What does “sustainable fashion” mean to you?
Sustainable fashion to me is kaitiakitanga – it’s stewardship. It’s about embracing a circular economy. Buy less. Buy better. Buy stuff that lasts. Make something from what we already have. During WWII, the Make Do and Mend movement encouraged people to repair, reuse and recycle clothes due to fabric shortages. They cut up curtains, reused textiles, and repeated the process. We don’t need more clothes, we need to cherish what exists.

Could you talk me through your creative practice process?
There’s a 3-for-$5 rack at the Red Cross on K Road – that’s where everyone puts items that don’t quite work. I look for real things – cotton, linen, quality fabrics – and cut around imperfections. I use these flaws to design the piece, which always has fun, unique outcomes.
I love draping on mannequins. I haven’t used a single pattern for my collection. People notice stains, and I say: “Yeah. She’s lived. She’s had a whole other life before this.” Why does everything have to be perfect?

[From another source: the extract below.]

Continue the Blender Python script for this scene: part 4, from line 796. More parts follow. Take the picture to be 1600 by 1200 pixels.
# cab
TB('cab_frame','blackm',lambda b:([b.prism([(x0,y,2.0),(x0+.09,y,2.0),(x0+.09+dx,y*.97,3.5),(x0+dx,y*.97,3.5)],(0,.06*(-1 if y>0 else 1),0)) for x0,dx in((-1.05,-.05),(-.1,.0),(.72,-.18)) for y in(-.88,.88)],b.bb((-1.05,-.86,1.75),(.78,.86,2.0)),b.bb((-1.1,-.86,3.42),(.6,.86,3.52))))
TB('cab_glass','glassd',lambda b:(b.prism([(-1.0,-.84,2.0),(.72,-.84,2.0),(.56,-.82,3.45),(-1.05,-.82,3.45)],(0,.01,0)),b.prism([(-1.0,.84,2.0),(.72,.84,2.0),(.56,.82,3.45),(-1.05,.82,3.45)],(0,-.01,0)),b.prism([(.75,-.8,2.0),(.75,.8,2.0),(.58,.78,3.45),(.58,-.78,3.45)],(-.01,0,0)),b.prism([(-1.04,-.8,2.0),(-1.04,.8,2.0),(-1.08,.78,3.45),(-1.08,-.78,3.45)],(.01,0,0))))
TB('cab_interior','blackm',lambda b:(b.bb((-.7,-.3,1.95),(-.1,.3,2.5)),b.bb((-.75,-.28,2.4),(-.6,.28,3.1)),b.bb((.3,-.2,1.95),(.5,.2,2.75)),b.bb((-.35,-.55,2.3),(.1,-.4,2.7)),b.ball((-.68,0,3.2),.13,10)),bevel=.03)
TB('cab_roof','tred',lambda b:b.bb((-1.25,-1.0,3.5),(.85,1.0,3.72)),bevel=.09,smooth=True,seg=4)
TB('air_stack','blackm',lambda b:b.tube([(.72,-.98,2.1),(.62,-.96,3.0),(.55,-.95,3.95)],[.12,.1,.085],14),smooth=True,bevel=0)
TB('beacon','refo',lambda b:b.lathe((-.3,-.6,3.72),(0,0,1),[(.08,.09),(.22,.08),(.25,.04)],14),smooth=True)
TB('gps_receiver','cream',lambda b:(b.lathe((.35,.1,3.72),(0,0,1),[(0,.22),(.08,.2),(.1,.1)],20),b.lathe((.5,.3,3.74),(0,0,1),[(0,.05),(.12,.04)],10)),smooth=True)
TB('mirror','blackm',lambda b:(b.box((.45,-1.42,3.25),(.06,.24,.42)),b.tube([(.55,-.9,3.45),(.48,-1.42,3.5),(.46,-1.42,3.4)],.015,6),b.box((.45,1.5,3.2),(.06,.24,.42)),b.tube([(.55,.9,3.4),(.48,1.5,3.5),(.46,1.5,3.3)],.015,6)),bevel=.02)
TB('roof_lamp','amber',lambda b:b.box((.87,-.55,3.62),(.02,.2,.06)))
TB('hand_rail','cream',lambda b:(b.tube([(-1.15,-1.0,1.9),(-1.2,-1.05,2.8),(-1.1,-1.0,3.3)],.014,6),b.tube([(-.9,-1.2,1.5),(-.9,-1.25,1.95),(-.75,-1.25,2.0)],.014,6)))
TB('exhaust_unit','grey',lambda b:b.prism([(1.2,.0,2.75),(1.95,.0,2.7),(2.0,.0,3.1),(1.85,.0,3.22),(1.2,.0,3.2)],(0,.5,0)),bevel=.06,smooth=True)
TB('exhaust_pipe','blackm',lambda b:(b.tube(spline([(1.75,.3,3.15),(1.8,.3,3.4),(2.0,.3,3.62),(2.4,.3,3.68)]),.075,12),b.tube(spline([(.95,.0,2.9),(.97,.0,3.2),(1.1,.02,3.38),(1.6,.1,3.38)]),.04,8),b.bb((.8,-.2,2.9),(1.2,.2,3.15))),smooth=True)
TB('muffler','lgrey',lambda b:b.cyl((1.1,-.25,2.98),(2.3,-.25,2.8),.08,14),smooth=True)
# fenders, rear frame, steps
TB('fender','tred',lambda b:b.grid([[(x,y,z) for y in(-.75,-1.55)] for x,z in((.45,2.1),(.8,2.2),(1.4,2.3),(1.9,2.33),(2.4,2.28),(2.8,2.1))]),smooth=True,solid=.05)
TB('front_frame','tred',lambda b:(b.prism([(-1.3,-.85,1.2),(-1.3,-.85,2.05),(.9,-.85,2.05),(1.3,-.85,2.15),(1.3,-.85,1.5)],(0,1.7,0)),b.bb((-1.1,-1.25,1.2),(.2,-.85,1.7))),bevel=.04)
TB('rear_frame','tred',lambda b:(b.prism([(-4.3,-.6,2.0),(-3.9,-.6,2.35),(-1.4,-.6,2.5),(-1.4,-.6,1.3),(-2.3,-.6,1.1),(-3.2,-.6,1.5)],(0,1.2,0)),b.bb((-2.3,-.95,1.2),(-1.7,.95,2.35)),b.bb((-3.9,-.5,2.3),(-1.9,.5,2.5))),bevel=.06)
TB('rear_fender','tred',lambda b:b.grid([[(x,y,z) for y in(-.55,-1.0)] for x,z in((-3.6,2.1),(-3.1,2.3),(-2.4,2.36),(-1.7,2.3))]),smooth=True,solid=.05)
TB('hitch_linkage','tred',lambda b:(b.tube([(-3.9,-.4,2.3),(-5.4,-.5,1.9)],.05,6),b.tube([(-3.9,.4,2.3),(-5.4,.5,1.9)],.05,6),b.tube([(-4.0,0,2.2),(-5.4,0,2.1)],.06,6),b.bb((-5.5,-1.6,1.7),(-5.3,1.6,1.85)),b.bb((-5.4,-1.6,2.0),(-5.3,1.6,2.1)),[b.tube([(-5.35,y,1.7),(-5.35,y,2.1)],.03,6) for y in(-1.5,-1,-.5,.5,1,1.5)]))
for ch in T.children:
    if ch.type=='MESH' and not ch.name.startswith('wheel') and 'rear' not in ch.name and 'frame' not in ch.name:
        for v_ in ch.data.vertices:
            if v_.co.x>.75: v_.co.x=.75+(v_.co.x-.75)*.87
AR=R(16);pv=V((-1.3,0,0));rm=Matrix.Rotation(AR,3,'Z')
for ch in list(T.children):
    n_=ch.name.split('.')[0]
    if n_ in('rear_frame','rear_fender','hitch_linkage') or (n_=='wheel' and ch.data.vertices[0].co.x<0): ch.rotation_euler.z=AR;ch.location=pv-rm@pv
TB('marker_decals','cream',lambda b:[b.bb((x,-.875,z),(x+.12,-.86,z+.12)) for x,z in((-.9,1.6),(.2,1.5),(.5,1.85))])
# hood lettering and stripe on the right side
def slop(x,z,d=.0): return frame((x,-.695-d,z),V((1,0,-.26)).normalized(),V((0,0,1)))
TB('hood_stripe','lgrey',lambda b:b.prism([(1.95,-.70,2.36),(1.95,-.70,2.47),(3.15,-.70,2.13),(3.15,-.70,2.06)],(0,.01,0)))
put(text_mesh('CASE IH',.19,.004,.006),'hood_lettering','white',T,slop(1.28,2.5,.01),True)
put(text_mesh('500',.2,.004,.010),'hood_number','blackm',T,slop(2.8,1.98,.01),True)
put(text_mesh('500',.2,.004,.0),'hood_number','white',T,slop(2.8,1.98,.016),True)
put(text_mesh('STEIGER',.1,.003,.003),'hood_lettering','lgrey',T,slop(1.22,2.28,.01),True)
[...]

How do you navigate being a fashion designer in an algorithm economy?
When you make something from old garments, everything becomes one-of-a-kind. It’s not the most profitable approach, but having something no one else has makes it special – you can treasure it and hold onto it. You won’t see someone else walking down the street with it.
Maybe that’s just my individuality complex, but we need to move away from, “I only want to wear this top because I saw someone else wearing it on Instagram.”
Compliment someone’s jacket and they say, “It was my Grandma’s” – clothing has stories! Not long ago, every garment we wore was made by mothers or grandmothers. Everything I make is one of one because I source everything vintage, from buttons to threads. I take inspiration from vintage garments themselves; the quirks and details I find out in the wild, not the internet

You are the visionary behind Slow Fashion by Crushes. Has Crushes been a creative haven?
Yessssss. It’s rare someone truly sees you. Rose just said “yes” to everything and encouraged me. Looking back, some things she hyped weren’t very good! But she made me believe in myself. Crushes gave me two years of making, showing that you can create a community and approach things differently.
How did Lucky come about?
It’s kind of woo-woo. A customer came into Crushes looking for a shop called Lucky. A few days later, I was handed a card that said “Lucky – Year of the Snake.” Then I started seeing “lucky” everywhere. It felt like a sign. When you adopt a “lucky” mentality and choose to see the good in the world, life becomes more enjoyable. That’s how I want people to feel when they’re wearing the clothes – blessed, chosen, like the universe is on their side.
And your upcoming show, what can we expect?
Community. Serotonin. My favourite DJ. I want it to feel like a party where everyone’s welcome and part of it!

Is there anything you’d want the wider public to know about sustainable fashion?
Stop feeling guilty. Sustainability isn’t about perfection – it’s about hope. Small changes matter. You don’t have to fix the world, just do a little better. Make a small change. Let’s focus on the fun and the good parts of it.
How would you describe the feeling of being a young creative in New Zealand right now?
It can feel serious and not serious at the same time. I choose to embrace chaos. I listen to lawyers talk about depositions, and I’m like, “damn, I just have to make a bunch of skirts tonight.” I feel grateful. There’s a community here, and it’s worth finding. There’s no set path – you have to make your own. It’s scary and hard, but so worth it.